# Data supplied
○ ○ ○ ○

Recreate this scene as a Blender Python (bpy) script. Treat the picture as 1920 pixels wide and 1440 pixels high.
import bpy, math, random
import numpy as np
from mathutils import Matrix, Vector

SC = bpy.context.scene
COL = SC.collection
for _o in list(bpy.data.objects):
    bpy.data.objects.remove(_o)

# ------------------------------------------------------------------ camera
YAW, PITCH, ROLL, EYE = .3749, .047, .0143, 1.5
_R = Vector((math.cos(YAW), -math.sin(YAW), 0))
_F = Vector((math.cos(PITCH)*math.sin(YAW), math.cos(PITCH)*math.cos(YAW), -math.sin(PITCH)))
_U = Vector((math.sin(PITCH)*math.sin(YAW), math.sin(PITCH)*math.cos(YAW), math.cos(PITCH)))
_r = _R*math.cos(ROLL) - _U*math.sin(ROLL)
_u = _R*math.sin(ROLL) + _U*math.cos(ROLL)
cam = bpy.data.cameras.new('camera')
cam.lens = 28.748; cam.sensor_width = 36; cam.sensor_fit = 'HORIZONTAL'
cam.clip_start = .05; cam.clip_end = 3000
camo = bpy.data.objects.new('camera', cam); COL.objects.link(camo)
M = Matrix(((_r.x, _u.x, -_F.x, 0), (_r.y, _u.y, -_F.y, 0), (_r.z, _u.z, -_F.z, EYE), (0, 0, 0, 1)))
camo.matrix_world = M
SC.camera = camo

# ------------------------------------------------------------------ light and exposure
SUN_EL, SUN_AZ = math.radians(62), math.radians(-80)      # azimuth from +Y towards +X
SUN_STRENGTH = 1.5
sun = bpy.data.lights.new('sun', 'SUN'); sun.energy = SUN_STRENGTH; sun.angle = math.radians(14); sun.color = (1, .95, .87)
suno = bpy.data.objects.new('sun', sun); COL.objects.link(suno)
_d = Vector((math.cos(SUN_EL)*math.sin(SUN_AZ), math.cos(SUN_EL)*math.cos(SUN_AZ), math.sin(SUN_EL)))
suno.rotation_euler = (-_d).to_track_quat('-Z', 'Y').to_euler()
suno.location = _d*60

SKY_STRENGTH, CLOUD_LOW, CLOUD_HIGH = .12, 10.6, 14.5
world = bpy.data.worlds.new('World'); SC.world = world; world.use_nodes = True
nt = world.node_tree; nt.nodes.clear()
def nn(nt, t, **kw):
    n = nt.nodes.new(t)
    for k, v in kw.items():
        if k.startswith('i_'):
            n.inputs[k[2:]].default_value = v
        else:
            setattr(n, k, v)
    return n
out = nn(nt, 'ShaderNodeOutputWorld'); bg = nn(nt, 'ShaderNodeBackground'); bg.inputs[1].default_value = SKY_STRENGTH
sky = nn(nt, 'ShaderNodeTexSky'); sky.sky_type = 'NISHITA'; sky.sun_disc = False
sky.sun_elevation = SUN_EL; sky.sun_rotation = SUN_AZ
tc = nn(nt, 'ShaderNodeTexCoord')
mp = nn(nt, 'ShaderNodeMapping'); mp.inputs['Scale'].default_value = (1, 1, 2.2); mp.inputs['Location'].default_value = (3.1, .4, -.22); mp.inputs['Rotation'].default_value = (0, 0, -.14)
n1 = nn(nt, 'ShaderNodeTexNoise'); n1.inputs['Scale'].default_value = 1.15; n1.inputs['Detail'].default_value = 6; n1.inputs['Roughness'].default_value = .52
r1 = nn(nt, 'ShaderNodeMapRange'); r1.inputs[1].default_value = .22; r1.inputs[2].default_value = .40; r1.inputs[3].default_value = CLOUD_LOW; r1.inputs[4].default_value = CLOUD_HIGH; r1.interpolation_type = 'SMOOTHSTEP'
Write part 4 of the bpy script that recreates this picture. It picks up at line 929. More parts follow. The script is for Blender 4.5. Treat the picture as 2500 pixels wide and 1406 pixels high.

○ ○ ○ ○

# Set exercise
Choose all lines containing the string "this" and copy them out.

# Solution
Recreate this scene as a Blender Python (bpy) script. Treat the picture as 1920 pixels wide and 1440 pixels high.
Write part 4 of the bpy script that recreates this picture. It picks up at line 929. More parts follow. The script is for Blender 4.5. Treat the picture as 2500 pixels wide and 1406 pixels high.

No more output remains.